Mit großem Interesse und großer Freude verfolge ich deshalb die Bürgerbewegung „Pulse of Europe“. In mehr als 100 europäischen Städten und 13 europäischen Ländern gehen jeden Sonntag tausende Menschen auf die Straße, um für die Grundwerte eines vereinigten Europas zu demonstrieren: ein Europa, in dem die Achtung der Menschwürde, die Rechtsstaatlichkeit, freiheitliches Denken und Handeln, Toleranz und Respekt selbstverständliche Grundlage des Gemeinwesens sind. Diese pro europäische Bewegung von Lissabon über Berlin bis Stockholm wird Woche für Woche lauter. Auch in Mainz gehen seit einigen Tagen Bürgerinnen und Bürger auf die Straße und bekunden sonntags ihre Solidarität mit Europa.
„Pulse of Europe“ ist eine überparteiliche Bewegung, die sich aus der Bürgerschaft entwickelt hat. Es sind Menschen aller Altersgruppen und Bevölkerungsschichten, die uneigennützig auf die Straße gehen, um sich für etwas einzusetzen und nicht nur gegen etwas zu demonstrieren. Gerade in dieser Zeit, in der über politische Lethargie berichtet wird, setzt diese Aktion ein deutliches Zeichen. Die Bürgerinnen und Bürger werden politisch aktiv, schwenken engagiert die blaue Fahne mit den zwölf goldenen, fünfzackigen Sternen und setzen sich für die Interessen aller Europäer ein. Dieses freiwillige Engagement für ein vereintes Europa, für ein besseres Miteinander der Nationen zeigt, dass es gut um unser gesellschaftliches Miteinander steht.
Ich bin mir sicher, das bürgerschaftliche Engagement ist die wirksamste Gegenstrategie auf politische Säbelrassler und National-Egozentriker. Es sind all die Menschen, die sich für unsere Europäische Gemeinschaft und unsere Werte engagieren, die bei der Integration helfen, die gegen Rassismus und Ausgrenzung Stellung beziehen und die tagtäglich deutlich machen, was ein lebendiges Europa mit bunten, weltoffenen und gastfreundlichen Städten ausmacht.

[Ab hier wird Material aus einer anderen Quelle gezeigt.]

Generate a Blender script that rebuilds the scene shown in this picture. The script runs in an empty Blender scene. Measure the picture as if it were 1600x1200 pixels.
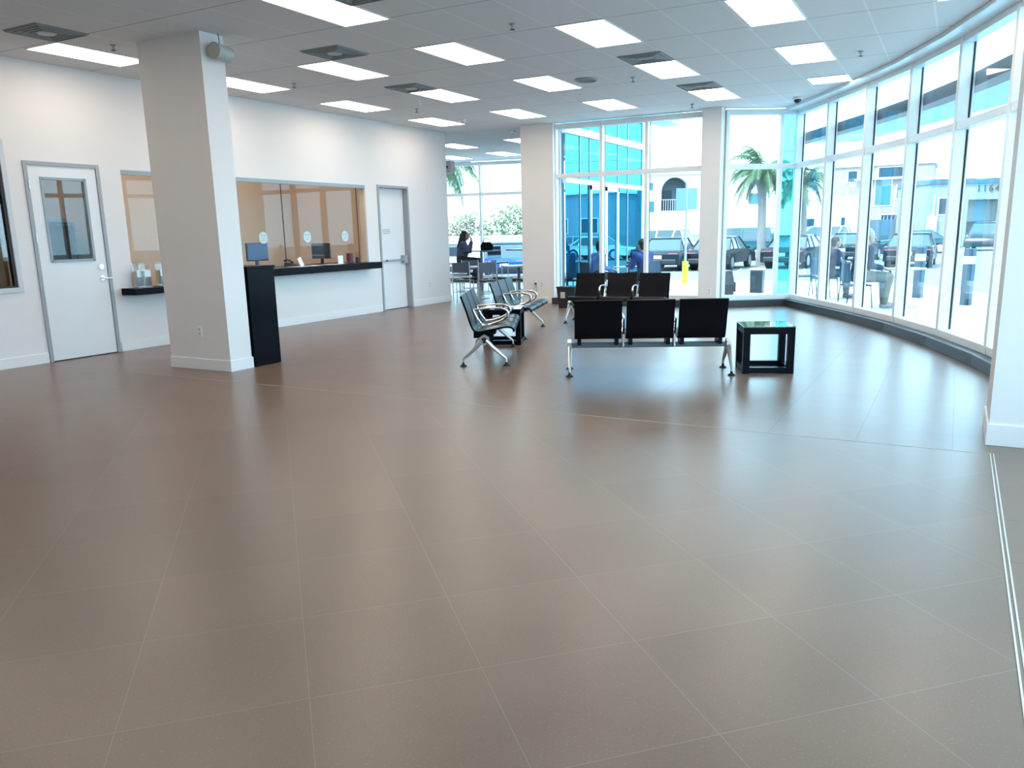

Ich bin froh, Oberbürgermeister der Landeshauptstadt Mainz zu sein. Was unsere Stadt auszeichnet, ist gerade ihre Weltoffenheit, die besondere Lebensfreude, die Herzlichkeit und Gastfreundschaft der Mainzerinnen und Mainzer und ihr tiefgehendes Verständnis für ein stabiles und geeintes Europa.